[BEGIN]

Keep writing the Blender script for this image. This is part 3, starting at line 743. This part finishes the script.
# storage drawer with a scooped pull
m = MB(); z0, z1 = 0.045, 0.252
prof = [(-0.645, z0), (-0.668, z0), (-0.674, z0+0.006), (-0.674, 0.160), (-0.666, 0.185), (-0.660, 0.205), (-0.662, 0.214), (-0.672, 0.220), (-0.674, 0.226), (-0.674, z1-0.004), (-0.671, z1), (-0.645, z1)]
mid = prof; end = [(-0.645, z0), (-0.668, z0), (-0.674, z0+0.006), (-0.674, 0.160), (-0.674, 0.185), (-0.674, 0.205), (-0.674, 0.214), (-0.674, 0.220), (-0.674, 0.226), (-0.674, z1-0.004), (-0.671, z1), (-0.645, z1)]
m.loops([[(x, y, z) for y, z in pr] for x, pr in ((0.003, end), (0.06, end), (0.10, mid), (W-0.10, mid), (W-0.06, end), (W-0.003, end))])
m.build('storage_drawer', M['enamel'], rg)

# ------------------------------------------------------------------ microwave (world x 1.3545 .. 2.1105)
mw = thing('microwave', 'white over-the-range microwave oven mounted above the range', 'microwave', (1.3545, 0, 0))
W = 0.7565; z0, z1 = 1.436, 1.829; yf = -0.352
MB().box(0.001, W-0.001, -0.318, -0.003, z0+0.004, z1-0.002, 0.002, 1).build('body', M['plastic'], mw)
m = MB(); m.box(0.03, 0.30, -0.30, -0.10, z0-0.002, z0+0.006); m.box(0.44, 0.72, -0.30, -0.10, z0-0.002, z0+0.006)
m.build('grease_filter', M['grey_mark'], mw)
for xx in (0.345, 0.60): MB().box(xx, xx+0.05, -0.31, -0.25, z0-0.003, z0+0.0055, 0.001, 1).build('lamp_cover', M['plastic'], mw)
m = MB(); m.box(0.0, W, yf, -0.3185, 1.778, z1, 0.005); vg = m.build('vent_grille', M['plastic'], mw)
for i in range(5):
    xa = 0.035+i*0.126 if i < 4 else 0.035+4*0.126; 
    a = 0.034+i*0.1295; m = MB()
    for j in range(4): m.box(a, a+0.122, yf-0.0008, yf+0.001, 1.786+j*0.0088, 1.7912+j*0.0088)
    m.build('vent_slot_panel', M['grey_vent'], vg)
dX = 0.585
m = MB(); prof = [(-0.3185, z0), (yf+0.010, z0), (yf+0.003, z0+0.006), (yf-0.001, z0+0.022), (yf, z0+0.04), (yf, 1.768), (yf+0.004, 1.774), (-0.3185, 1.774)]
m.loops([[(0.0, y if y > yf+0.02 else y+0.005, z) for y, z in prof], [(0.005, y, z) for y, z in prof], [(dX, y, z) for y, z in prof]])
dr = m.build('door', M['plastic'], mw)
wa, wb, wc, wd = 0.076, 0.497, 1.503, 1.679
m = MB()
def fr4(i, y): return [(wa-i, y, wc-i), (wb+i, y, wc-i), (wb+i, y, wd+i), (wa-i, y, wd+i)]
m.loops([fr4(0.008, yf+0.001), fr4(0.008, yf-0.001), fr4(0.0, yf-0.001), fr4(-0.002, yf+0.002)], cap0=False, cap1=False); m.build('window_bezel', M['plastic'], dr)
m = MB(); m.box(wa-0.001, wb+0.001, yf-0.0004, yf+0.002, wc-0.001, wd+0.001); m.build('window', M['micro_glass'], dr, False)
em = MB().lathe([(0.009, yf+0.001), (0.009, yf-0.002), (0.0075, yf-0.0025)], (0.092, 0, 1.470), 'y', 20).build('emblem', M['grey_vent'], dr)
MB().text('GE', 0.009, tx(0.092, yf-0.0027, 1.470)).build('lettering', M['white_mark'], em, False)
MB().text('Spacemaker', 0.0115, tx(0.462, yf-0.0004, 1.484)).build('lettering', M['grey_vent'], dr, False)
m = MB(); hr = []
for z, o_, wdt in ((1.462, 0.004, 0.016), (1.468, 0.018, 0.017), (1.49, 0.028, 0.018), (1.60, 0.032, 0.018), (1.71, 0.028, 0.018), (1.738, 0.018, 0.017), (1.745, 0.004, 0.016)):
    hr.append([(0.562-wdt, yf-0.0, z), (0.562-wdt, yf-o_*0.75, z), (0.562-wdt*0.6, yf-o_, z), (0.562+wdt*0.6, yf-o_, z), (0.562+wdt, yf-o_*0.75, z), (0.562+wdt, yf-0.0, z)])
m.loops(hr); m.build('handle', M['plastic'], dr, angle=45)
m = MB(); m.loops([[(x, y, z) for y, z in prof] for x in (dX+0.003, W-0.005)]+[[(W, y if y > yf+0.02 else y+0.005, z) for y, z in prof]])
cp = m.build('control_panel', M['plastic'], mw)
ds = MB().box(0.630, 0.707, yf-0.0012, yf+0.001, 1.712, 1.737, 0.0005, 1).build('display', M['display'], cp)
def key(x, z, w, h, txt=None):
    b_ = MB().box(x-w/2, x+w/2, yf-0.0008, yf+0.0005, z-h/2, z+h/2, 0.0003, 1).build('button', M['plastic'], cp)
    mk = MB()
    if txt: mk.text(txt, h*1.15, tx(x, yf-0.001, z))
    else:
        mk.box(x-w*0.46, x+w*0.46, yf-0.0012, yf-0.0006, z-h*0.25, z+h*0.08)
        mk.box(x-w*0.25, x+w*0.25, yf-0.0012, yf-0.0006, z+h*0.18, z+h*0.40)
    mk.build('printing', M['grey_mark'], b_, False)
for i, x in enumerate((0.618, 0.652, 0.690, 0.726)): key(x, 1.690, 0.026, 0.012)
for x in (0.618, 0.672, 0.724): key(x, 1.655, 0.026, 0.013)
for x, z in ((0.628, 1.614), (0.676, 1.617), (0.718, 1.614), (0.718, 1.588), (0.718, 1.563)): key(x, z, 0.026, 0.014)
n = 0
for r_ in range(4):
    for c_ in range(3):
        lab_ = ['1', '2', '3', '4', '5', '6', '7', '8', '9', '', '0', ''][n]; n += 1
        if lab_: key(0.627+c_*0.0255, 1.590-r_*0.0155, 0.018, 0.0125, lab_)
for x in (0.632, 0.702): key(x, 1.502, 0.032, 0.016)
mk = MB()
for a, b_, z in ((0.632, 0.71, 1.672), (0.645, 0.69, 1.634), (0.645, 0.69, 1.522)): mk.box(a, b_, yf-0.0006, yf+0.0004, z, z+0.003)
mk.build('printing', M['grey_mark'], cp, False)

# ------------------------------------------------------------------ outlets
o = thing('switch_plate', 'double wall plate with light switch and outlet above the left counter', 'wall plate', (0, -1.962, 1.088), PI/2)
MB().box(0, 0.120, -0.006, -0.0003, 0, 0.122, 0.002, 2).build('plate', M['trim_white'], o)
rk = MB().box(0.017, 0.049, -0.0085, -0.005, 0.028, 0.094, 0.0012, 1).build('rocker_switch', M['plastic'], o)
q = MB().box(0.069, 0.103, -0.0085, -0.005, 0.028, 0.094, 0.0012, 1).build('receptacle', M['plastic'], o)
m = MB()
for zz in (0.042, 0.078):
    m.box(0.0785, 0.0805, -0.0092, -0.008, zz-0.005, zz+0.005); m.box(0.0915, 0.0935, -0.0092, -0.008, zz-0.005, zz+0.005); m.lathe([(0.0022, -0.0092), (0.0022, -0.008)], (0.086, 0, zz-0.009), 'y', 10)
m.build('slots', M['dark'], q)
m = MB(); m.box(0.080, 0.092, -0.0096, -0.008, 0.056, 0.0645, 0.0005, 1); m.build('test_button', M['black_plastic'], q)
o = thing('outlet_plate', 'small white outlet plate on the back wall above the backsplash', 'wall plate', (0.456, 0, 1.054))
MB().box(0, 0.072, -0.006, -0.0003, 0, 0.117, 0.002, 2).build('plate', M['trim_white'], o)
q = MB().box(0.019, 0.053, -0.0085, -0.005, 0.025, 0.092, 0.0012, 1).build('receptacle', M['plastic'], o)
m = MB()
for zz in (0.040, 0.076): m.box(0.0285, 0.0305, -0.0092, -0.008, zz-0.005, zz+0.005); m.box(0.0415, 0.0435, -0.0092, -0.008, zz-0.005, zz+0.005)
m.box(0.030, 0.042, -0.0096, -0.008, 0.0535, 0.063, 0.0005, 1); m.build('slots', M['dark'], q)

[END]

* [Directions]
Copy out the listing above, line by line and exactly, from its first line to the line holding "m.build('storage_drawer', M['enamel'], rg)", inclusive.

* [Answer to the problem]
Keep writing the Blender script for this image. This is part 3, starting at line 743. This part finishes the script.
# storage drawer with a scooped pull
m = MB(); z0, z1 = 0.045, 0.252
prof = [(-0.645, z0), (-0.668, z0), (-0.674, z0+0.006), (-0.674, 0.160), (-0.666, 0.185), (-0.660, 0.205), (-0.662, 0.214), (-0.672, 0.220), (-0.674, 0.226), (-0.674, z1-0.004), (-0.671, z1), (-0.645, z1)]
mid = prof; end = [(-0.645, z0), (-0.668, z0), (-0.674, z0+0.006), (-0.674, 0.160), (-0.674, 0.185), (-0.674, 0.205), (-0.674, 0.214), (-0.674, 0.220), (-0.674, 0.226), (-0.674, z1-0.004), (-0.671, z1), (-0.645, z1)]
m.loops([[(x, y, z) for y, z in pr] for x, pr in ((0.003, end), (0.06, end), (0.10, mid), (W-0.10, mid), (W-0.06, end), (W-0.003, end))])
m.build('storage_drawer', M['enamel'], rg)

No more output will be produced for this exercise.